DURING the recent Leadership Summit that was held at the Stanley Hotel in Port Moresby, the successful completion of roughly three-quarters of the Alotau Accord was said to have been underpinned by political stability.
Perhaps political stability is a necessary prerequisite for the complete and successful implementation of important government policies, plans and strategies which can spur wider social and economic developments and further avoids duplication of efforts and waste of scarce resources including time.
While most sectors of the country have benefitted from the successful implementation of the various goals enshrined in the Alotau Accord, some sectors, prominently the petroleum and energy and the telecommunication sectors have been dragged into the mud.
In the petroleum sector, a lot of issues are still in the tunnel for a vibrant and growing sector that has the potential to underpin the economic transition of PNG in the long term.
Landowner issues that were gauged through the Land Titles Commission (LTC) and then the Absolute Dispute Resolution (ADR) are still pending despite the funding of millions of Kina of public money and I don’t know what will happen again.
Distribution of projects under the Tax Credit Scheme concept have also been nationalised and as a result, new uneconomical roads and other infrastructures are being built while on the flip side, important infrastructure arteries that serve national interests, like the 120km Kutubu Access Road in the Southern Highlands remains a nightmare for the travelling public and the local economy.
The deplorable conditions of the Kutubu road is indeed due to heavy use by big trucks that are carrying logistics and procurements for the Kutubu, Agogo, Hedinia, Mananda and Moran oil and gas fields in the Southern Highlands which have been in operation since 1992.
I hope that Oil Search with its good management skills of the Oil Search Tax Credit Scheme will internalise the negative impacts like noise pollution and heavy use of the access road to reinforce a fair and legitimate investment climate in this resource rich area in the country.

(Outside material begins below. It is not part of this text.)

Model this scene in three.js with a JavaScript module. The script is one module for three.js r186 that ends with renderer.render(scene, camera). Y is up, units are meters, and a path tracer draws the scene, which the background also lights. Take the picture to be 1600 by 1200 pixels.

Furthermore, the fiscal terms have been altered in the 2017 Budget and this is against the spirit of investment in the petroleum sector as it defeats its attractiveness.
French’s Total SA has recently mentioned how it dislikes the alterations in the 2017 Budget saying it is also an alteration of the earlier fiscal terms available on the date of entry into PNG’s petroleum sector some years ago and that it might cause a bumsteer on business confidence in the future.
On the other hand, Telikom PNG and PNG Power which are State Owned Enterprises in the telecommunications and energy sector respectively have experienced twists and turns at the executive and industry levels despite being under a government that has enjoyed political stability.
In both PNG Power and Telikom PNG, workers and the unions have been taking industrial actions for quite a long time and this has affected management efforts and wasted a lot of resources thus rendering both companies in a slow business pace and poor service output.
This shows a picture that bureaucratic and industrial stabilities maybe or may not be in the confines of political stability and this probably could be solved through a better coordination between the National Executive Council, the unions and the organisation.
In other words, the government needs to create an environment where political stability will have positive synergies flowing down to the bureaucratic, management and consumer level in all sectors of the economy.
In all, I fervently hope that political stability will be embraced and enhanced by successive governments by aligning and integrating the spirit of political stability in all policies, plans and programmes as we move into the future.